Shotz was selected to create a new work of art for BTCIS by a committee of faculty and administrators along with Tang Teaching Museum Director Ian Berry. The commission is a return for the artist almost twenty years after her 2003 Tang Teaching Museum exhibition Opener 5: Alyson Shotz — A Slight Magnification of Altered Things, which presented her sculpture, video, photography, and painting – an interdisciplinary survey that explored art and science connections.

The November 17 event with Shotz, Odekon, and Roe-Dale is part of the Tang Teaching Museum’s series of Dunkerley Dialogues, which pair Skidmore professors with artists in a conversation format, which is often a catalyst for new connections and understandings across disciplines, and can spark new ideas for all participants.
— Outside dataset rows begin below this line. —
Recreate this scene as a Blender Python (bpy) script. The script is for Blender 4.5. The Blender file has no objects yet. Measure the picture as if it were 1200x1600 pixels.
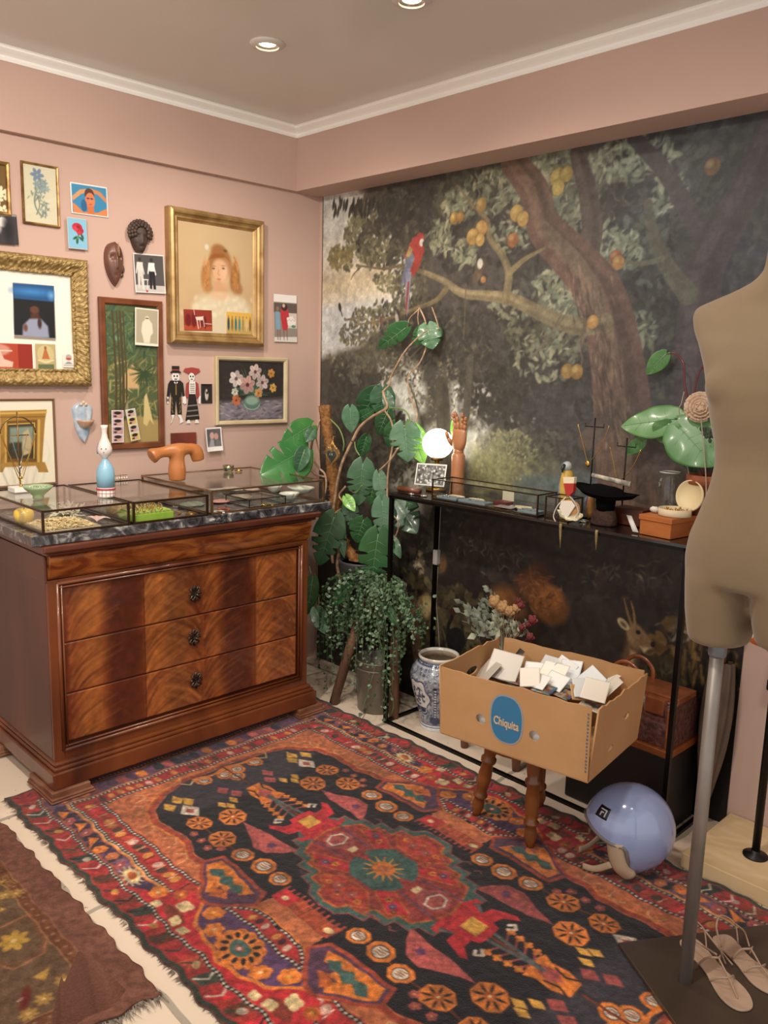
import bpy, bmesh, math, random
import numpy as np
from mathutils import Vector, Matrix
scene = bpy.context.scene
COL = scene.collection
# ---------------------------------------------------------------- camera
CAM = np.array([0.0, 0.0, 1.55])
F = 1300.8
R = np.array([[0.6971649, -0.14051386, 0.70300566],
              [0.71643497, 0.10083159, -0.69032885],
              [0.02611559, 0.98493088, 0.17096529]])
cam_data = bpy.data.cameras.new('camera'); cam = bpy.data.objects.new('camera', cam_data); COL.objects.link(cam)
cam_data.sensor_fit = 'VERTICAL'; cam_data.sensor_height = 32.0; cam_data.lens = 32.0 * F / 1600.0
M4 = Matrix.Identity(4)
for i in range(3):
    for j in range(3): M4[i][j] = float(R[i][j])
    M4[i][3] = float(CAM[i])
cam.matrix_world = M4
scene.camera = cam
# ---------------------------------------------------------------- colour management
vs = scene.view_settings
vs.view_transform = 'Standard'; vs.look = 'None'; vs.gamma = 1.0; vs.use_curve_mapping = False
vs.exposure = 0.0
scene.cycles.transparent_max_bounces = 32
scene.cycles.max_bounces = 10
# ---------------------------------------------------------------- world: soft light of the rest of the shop
w = bpy.data.worlds.new('shop_light'); scene.world = w; w.use_nodes = True
bg = w.node_tree.nodes['Background']; bg.inputs[0].default_value = (1.0, 0.95, 0.90, 1); bg.inputs[1].default_value = 0.95
# ---------------------------------------------------------------- ceiling spot lamps of the shop
CEIL = 2.65
def spot(x, y, power, tx, ty, tz=0.0, size=115, blend=0.7, rad=0.05, col=(1.0, 0.90, 0.78)):
    d = bpy.data.lights.new('downlight_lamp', 'SPOT'); d.energy = power; d.spot_size = math.radians(size); d.spot_blend = blend
    d.shadow_soft_size = rad; d.color = col
    o = bpy.data.objects.new('downlight_lamp', d); COL.objects.link(o)
    o.location = (x, y, CEIL - 0.03)
    v = Vector((tx - x, ty - y, tz - (CEIL - 0.03))); o.rotation_euler = v.to_track_quat('-Z', 'Y').to_euler()
    return o
spot(-2.55, 1.874, 34, -2.75, 2.0, size=150, rad=0.04)
spot(-1.95, 1.95, 22, -1.8, 2.1, size=150, rad=0.04)
spot(-1.95, 0.75, 92, -3.3, 1.6, 1.0, size=120)
spot(-1.00, 0.85, 62, -1.9, 2.4, 0.6, size=120)
spot(-0.10, 1.00, 12, -1.2, 2.2, 0.6, size=120)
spot(-1.30, -0.3, 80, -2.3, 1.3, 0.2, size=120)

# ---------------------------------------------------------------- picture rays, used to set things at their real place on a plane
def ray(px, py): return R @ np.array([px - 600.0, 800.0 - py, -F]) / F
def onX(px, py, x): r = ray(px, py); return Vector(CAM + r * (x / r[0]))
def onY(px, py, y): r = ray(px, py); return Vector(CAM + r * (y / r[1]))
def onZ(px, py, z): r = ray(px, py); return Vector(CAM + r * ((z - CAM[2]) / r[2]))
WX, WY = -3.33, 2.77
def lin(c):
    if isinstance(c, str):
        c = c.lstrip('#'); c = tuple(int(c[i:i+2], 16) / 255 for i in (0, 2, 4))
    return tuple(((v / 12.92) if v <= 0.04045 else ((v + 0.055) / 1.055) ** 2.4) for v in c)
def srgb(c):
    if isinstance(c, str):
        c = c.lstrip('#'); return np.array([int(c[i:i+2], 16) / 255 for i in (0, 2, 4)])
    return np.array(c, float)
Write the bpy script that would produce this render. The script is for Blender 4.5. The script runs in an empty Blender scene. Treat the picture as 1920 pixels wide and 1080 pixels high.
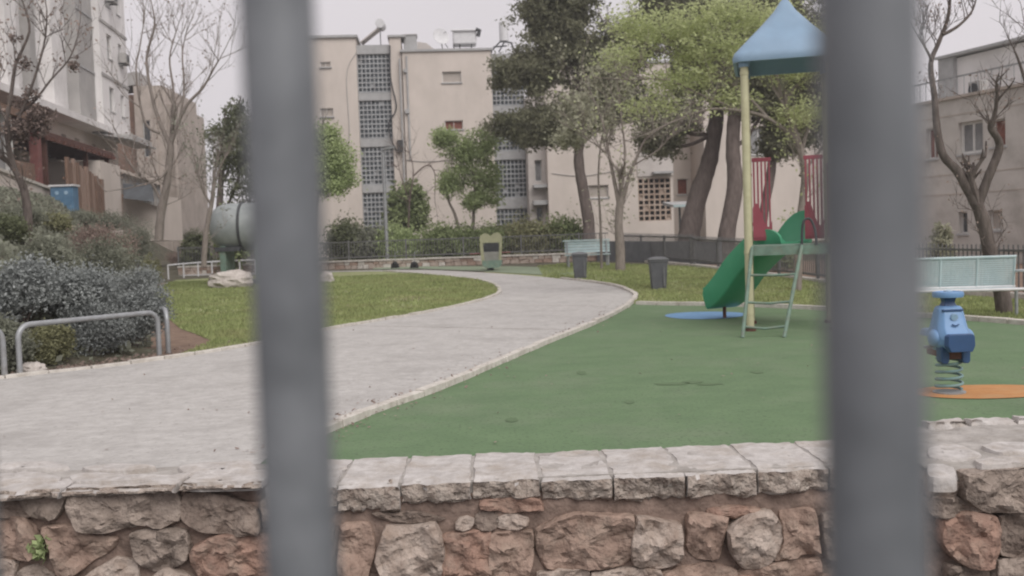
import bpy, bmesh, math, random
import numpy as np
from mathutils import Vector, Matrix, noise

# ---------------------------------------------------------------- camera
FPX, CAMH = 1900.0, 1.39
PITCH, ROLL = math.radians(2.68), math.radians(2.0)
cF = Vector((0, math.cos(PITCH), -math.sin(PITCH)))
r0 = Vector((1, 0, 0)); u0 = Vector((0, math.sin(PITCH), math.cos(PITCH)))
cR = r0*math.cos(ROLL) - u0*math.sin(ROLL)
cU = u0*math.cos(ROLL) + r0*math.sin(ROLL)
CAM = Vector((0, 0, CAMH))
scene = bpy.context.scene
cd = bpy.data.cameras.new('camera'); cam = bpy.data.objects.new('camera', cd)
scene.collection.objects.link(cam)
cam.matrix_world = Matrix(((cR.x, cU.x, -cF.x, 0), (cR.y, cU.y, -cF.y, 0), (cR.z, cU.z, -cF.z, CAMH), (0, 0, 0, 1)))
cd.sensor_width = 36; cd.lens = 36*FPX/1920
cd.clip_start = 0.05; cd.clip_end = 1500
cd.dof.use_dof = True; cd.dof.focus_distance = 5.4; cd.dof.aperture_fstop = 4.0
scene.camera = cam
# ---------------------------------------------------------------- light
SUN_DIR = Vector((0.42, -0.80, 0.95)).normalized()
w = bpy.data.worlds.new('World'); scene.world = w; w.use_nodes = True
nt = w.node_tree; nt.nodes.clear()
sky = nt.nodes.new('ShaderNodeTexSky'); sky.sky_type = 'NISHITA'; sky.sun_disc = False
sky.sun_elevation = math.asin(SUN_DIR.z); sky.sun_rotation = math.atan2(SUN_DIR.x, SUN_DIR.y)
hs = nt.nodes.new('ShaderNodeHueSaturation'); hs.inputs['Saturation'].default_value = 0.25
mx = nt.nodes.new('ShaderNodeMix'); mx.data_type = 'RGBA'; mx.inputs[0].default_value = 0.985
tcw = nt.nodes.new('ShaderNodeTexCoord'); nz = nt.nodes.new('ShaderNodeTexNoise')
nz.inputs['Scale'].default_value = 2.2; nz.inputs['Detail'].default_value = 5
cr = nt.nodes.new('ShaderNodeValToRGB')
cr.color_ramp.elements[0].position = .3; cr.color_ramp.elements[0].color = (4.55, 4.3, 4.45, 1)
cr.color_ramp.elements[1].position = .7; cr.color_ramp.elements[1].color = (4.95, 4.65, 4.85, 1)
bg = nt.nodes.new('ShaderNodeBackground'); bg.inputs['Strength'].default_value = 0.147
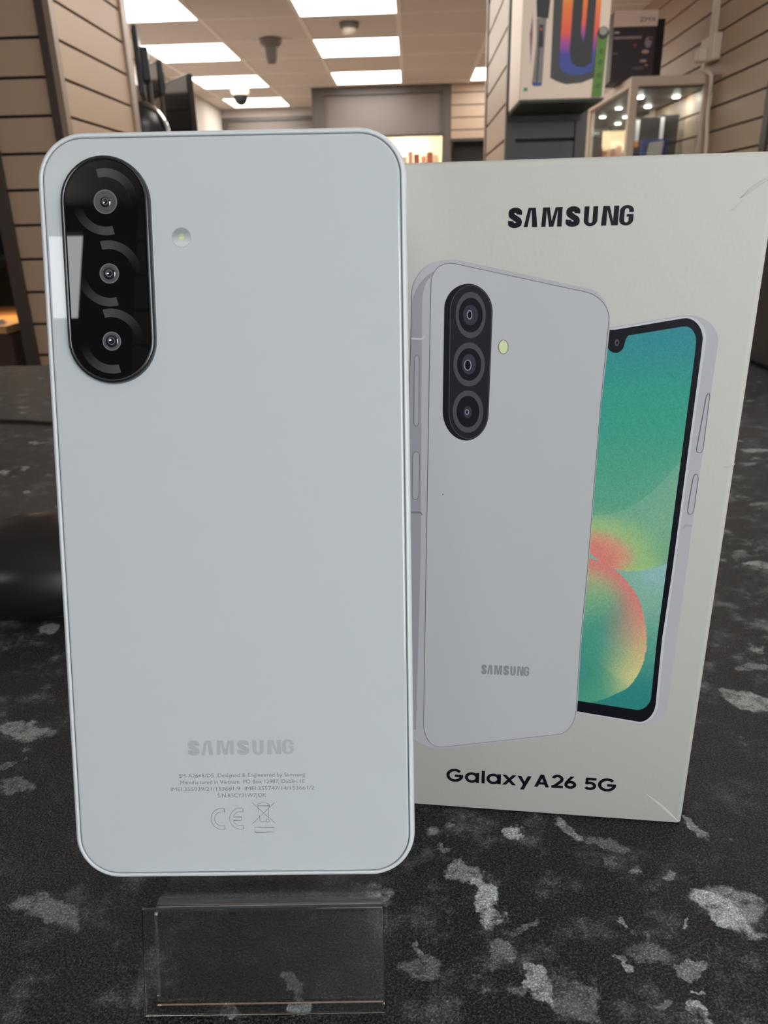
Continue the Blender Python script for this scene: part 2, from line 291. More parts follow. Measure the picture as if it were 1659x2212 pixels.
rings=[[[(24.49,140.18),(24.47,139.38),(24.37,138.6),(24.18,137.86),(23.92,137.17),(23.59,136.56),(23.2,136.04),(22.75,135.61),(22.27,135.3),(21.75,135.11),(21.21,135.05),(20.68,135.12),(20.15,135.31),(19.65,135.63),(19.18,136.05),(18.76,136.58),(18.4,137.2),(18.11,137.9),(17.9,138.64),(17.76,139.43),(17.71,140.23),(17.74,141.03),(17.85,141.8),(18.04,142.54),(18.31,143.21),(18.64,143.81),(19.04,144.31),(19.48,144.72),(19.96,145.02),(20.47,145.19),(21.0,145.25),(21.52,145.18),(22.04,144.99),(22.53,144.69),(22.99,144.27),(23.4,143.76),(23.76,143.16),(24.06,142.48),(24.28,141.75),(24.42,140.97)],[(23.81,140.18),(23.79,139.59),(23.71,139.0),(23.56,138.45),(23.35,137.93),(23.09,137.48),(22.77,137.08),(22.42,136.77),(22.03,136.54),(21.61,136.4),(21.19,136.35),(20.76,136.4),(20.34,136.54),(19.94,136.78),(19.56,137.1),(19.23,137.5),(18.94,137.96),(18.71,138.48),(18.54,139.04),(18.43,139.62),(18.39,140.22),(18.41,140.82),(18.5,141.4),(18.66,141.95),(18.87,142.46),(19.14,142.91),(19.45,143.29),(19.81,143.6),(20.2,143.82),(20.6,143.96),(21.02,144.0),(21.45,143.95),(21.86,143.81),(22.25,143.58),(22.62,143.26),(22.95,142.88),(23.24,142.42),(23.47,141.91),(23.65,141.36),(23.76,140.78)],[(22.72,140.19),(22.71,139.84),(22.66,139.5),(22.56,139.17),(22.43,138.87),(22.27,138.61),(22.08,138.38),(21.86,138.19),(21.62,138.06),(21.36,137.98),(21.1,137.95),(20.84,137.98),(20.58,138.06),(20.33,138.2),(20.11,138.39),(19.9,138.62),(19.72,138.89),(19.58,139.19),(19.48,139.52),(19.41,139.87),(19.38,140.22),(19.4,140.57),(19.45,140.91),(19.54,141.23),(19.68,141.53),(19.84,141.8),(20.04,142.02),(20.26,142.2),(20.49,142.33),(20.75,142.41),(21.01,142.44),(21.27,142.41),(21.52,142.32),(21.76,142.19),(21.99,142.0),(22.19,141.78),(22.37,141.51),(22.51,141.21),(22.62,140.88),(22.69,140.54)],[(21.36,140.25),(21.36,140.11),(21.34,139.97),(21.32,139.84),(21.28,139.71),(21.23,139.6),(21.17,139.51),(21.1,139.44),(21.02,139.38),(20.94,139.35),(20.86,139.34),(20.78,139.35),(20.7,139.38),(20.62,139.44),(20.55,139.52),(20.49,139.61),(20.43,139.72),(20.39,139.84),(20.35,139.98),(20.33,140.12),(20.32,140.26),(20.32,140.4),(20.34,140.54),(20.37,140.68),(20.41,140.8),(20.46,140.91),(20.52,141.0),(20.59,141.08),(20.66,141.13),(20.74,141.16),(20.82,141.17),(20.91,141.16),(20.99,141.13),(21.06,141.07),(21.13,141.0),(21.2,140.9),(21.25,140.79),(21.3,140.67),(21.33,140.54),(21.35,140.4)]],[[(24.59,129.1),(24.56,128.31),(24.45,127.53),(24.25,126.79),(23.98,126.11),(23.62,125.5),(23.2,124.97),(22.72,124.55),(22.2,124.24),(21.64,124.05),(21.07,123.98),(20.5,124.04),(19.93,124.23),(19.4,124.54),(18.9,124.96),(18.45,125.48),(18.07,126.09),(17.76,126.78),(17.53,127.52),(17.38,128.3),(17.33,129.1),(17.36,129.89),(17.49,130.66),(17.69,131.39),(17.98,132.06),(18.34,132.66),(18.76,133.17),(19.24,133.58),(19.76,133.87),(20.3,134.05),(20.86,134.11),(21.43,134.05),(21.98,133.87),(22.51,133.57),(23.0,133.16),(23.44,132.65),(23.82,132.05),(24.13,131.38),(24.37,130.66),(24.52,129.89)],[(23.74,129.1),(23.72,128.52),(23.63,127.95),(23.48,127.4),(23.26,126.9),(22.99,126.45),(22.67,126.06),(22.3,125.75),(21.9,125.52),(21.48,125.38),(21.04,125.34),(20.61,125.38),(20.18,125.52),(19.77,125.75),(19.39,126.05),(19.05,126.44),(18.75,126.89),(18.52,127.39),(18.34,127.94),(18.23,128.51),(18.19,129.1),(18.21,129.68),(18.3,130.25),(18.46,130.79),(18.68,131.29),(18.96,131.73),(19.28,132.1),(19.65,132.41),(20.04,132.63),(20.46,132.76),(20.89,132.8),(21.32,132.76),(21.75,132.62),(22.15,132.4),(22.52,132.1),(22.86,131.72),(23.15,131.28),(23.39,130.79),(23.57,130.25),(23.69,129.68)],[(22.51,129.15),(22.5,128.79),(22.45,128.43),(22.36,128.09),(22.24,127.77),(22.08,127.49),(21.9,127.25),(21.68,127.05),(21.45,126.91),(21.21,126.82),(20.96,126.79),(20.71,126.82),(20.46,126.91),(20.22,127.05),(20.01,127.24),(19.81,127.48),(19.64,127.77),(19.5,128.08),(19.4,128.42),(19.34,128.78),(19.31,129.15),(19.32,129.52),(19.38,129.88),(19.47,130.21),(19.59,130.53),(19.75,130.81),(19.94,131.04),(20.15,131.23),(20.37,131.37),(20.62,131.46),(20.86,131.49),(21.11,131.46),(21.36,131.37),(21.59,131.23),(21.81,131.04),(22.01,130.8),(22.17,130.53),(22.31,130.21),(22.42,129.88),(22.48,129.52)],[(21.4,128.94),(21.39,128.75),(21.37,128.58),(21.33,128.4),(21.27,128.25),(21.2,128.11),(21.11,127.99),(21.01,127.89),(20.9,127.82),(20.79,127.78),(20.67,127.76),(20.56,127.77),(20.44,127.82),(20.33,127.89),(20.23,127.99),(20.14,128.11),(20.06,128.25),(19.99,128.4),(19.94,128.57),(19.91,128.75),(19.9,128.94),(19.91,129.12),(19.93,129.3),(19.97,129.47),(20.03,129.63),(20.11,129.77),(20.19,129.89),(20.29,129.98),(20.4,130.05),(20.51,130.1),(20.63,130.11),(20.74,130.1),(20.86,130.05),(20.97,129.98),(21.07,129.89),(21.16,129.77),(21.24,129.63),(21.3,129.47),(21.35,129.3),(21.38,129.12)]],[[(24.51,118.06),(24.49,117.27),(24.38,116.49),(24.18,115.75),(23.9,115.06),(23.55,114.45),(23.13,113.92),(22.66,113.49),(22.14,113.17),(21.59,112.98),(21.02,112.91),(20.45,112.96),(19.89,113.15),(19.36,113.45),(18.87,113.87),(18.42,114.39),(18.04,115.0),(17.74,115.68),(17.51,116.42),(17.37,117.2),(17.31,118.0),(17.34,118.79),(17.47,119.57),(17.67,120.3),(17.96,120.97),(18.32,121.58),(18.74,122.09),(19.21,122.5),(19.72,122.8),(20.26,122.99),(20.82,123.05),(21.38,122.99),(21.93,122.81),(22.45,122.52),(22.94,122.11),(23.37,121.6),(23.75,121.01),(24.06,120.34),(24.3,119.62),(24.45,118.85)],[(23.59,118.05),(23.57,117.46),(23.49,116.88),(23.34,116.33),(23.13,115.81),(22.87,115.35),(22.56,114.96),(22.21,114.64),(21.82,114.41),(21.42,114.26),(21.0,114.21),(20.57,114.25),(20.16,114.39),(19.77,114.62),(19.4,114.93),(19.07,115.32),(18.79,115.77),(18.56,116.28),(18.39,116.83),(18.28,117.41),(18.24,118.01),(18.27,118.6),(18.36,119.18),(18.51,119.73),(18.72,120.23),(18.98,120.68),(19.3,121.07),(19.65,121.38),(20.03,121.6),(20.43,121.74),(20.85,121.79),(21.26,121.75),(21.67,121.61),(22.06,121.39),(22.42,121.09),(22.75,120.71),(23.03,120.26),(23.26,119.76),(23.43,119.22),(23.54,118.64)],[(21.85,117.93),(21.84,117.7),(21.81,117.48),(21.76,117.27),(21.68,117.07),(21.58,116.9),(21.47,116.75),(21.34,116.63),(21.2,116.54),(21.05,116.48),(20.9,116.46),(20.74,116.48),(20.59,116.53),(20.45,116.62),(20.31,116.74),(20.19,116.88),(20.09,117.06),(20.0,117.25),(19.94,117.46),(19.9,117.68),(19.89,117.91),(19.89,118.14),(19.93,118.36),(19.98,118.57),(20.06,118.76),(20.15,118.93),(20.27,119.08),(20.4,119.2),(20.54,119.29),(20.69,119.34),(20.84,119.36),(20.99,119.35),(21.14,119.29),(21.29,119.21),(21.42,119.09),(21.54,118.95),(21.64,118.77),(21.73,118.58),(21.79,118.37),(21.83,118.15)],[(21.09,117.92),(21.08,117.83),(21.07,117.75),(21.05,117.67),(21.02,117.59),(20.98,117.52),(20.94,117.47),(20.89,117.42),(20.83,117.39),(20.78,117.36),(20.72,117.36),(20.66,117.36),(20.6,117.38),(20.54,117.42),(20.49,117.46),(20.44,117.52),(20.4,117.59),(20.37,117.66),(20.34,117.74),(20.33,117.83),(20.32,117.91),(20.33,118.0),(20.34,118.08),(20.36,118.17),(20.39,118.24),(20.43,118.31),(20.47,118.36),(20.52,118.41),(20.58,118.44),(20.63,118.47),(20.69,118.47),(20.75,118.47),(20.81,118.45),(20.87,118.41),(20.92,118.37),(20.97,118.31),(21.01,118.25),(21.04,118.17),(21.06,118.09),(21.08,118.01)]]]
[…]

Dunkerley Dialogues are made possible by a generous gift from Michele Dunkerley ’80.

Shotz saw multiple benefits in using this new process. It allowed her to design an open structure with precision curves that could be made much quicker and for less money than traditional welded steel processes. It was a zero-waste process that required almost no packing materials. It also let her expand her artistic practice, allowing her to create new structures that were impossible to make before this technology existed, while at the same time making connections with previous work.

“Entanglement explores the idea that a shape can be defined by space rather than mass. There is much more space in this sculpture than steel. It also asks, How does perception define the experience of space? If you look at this sculpture from only one point of view, it might be difficult to understand, you have to move around it to experience it fully. As your point of view changes and the light changes, the shape itself changes. These concerns flow through all of my work.”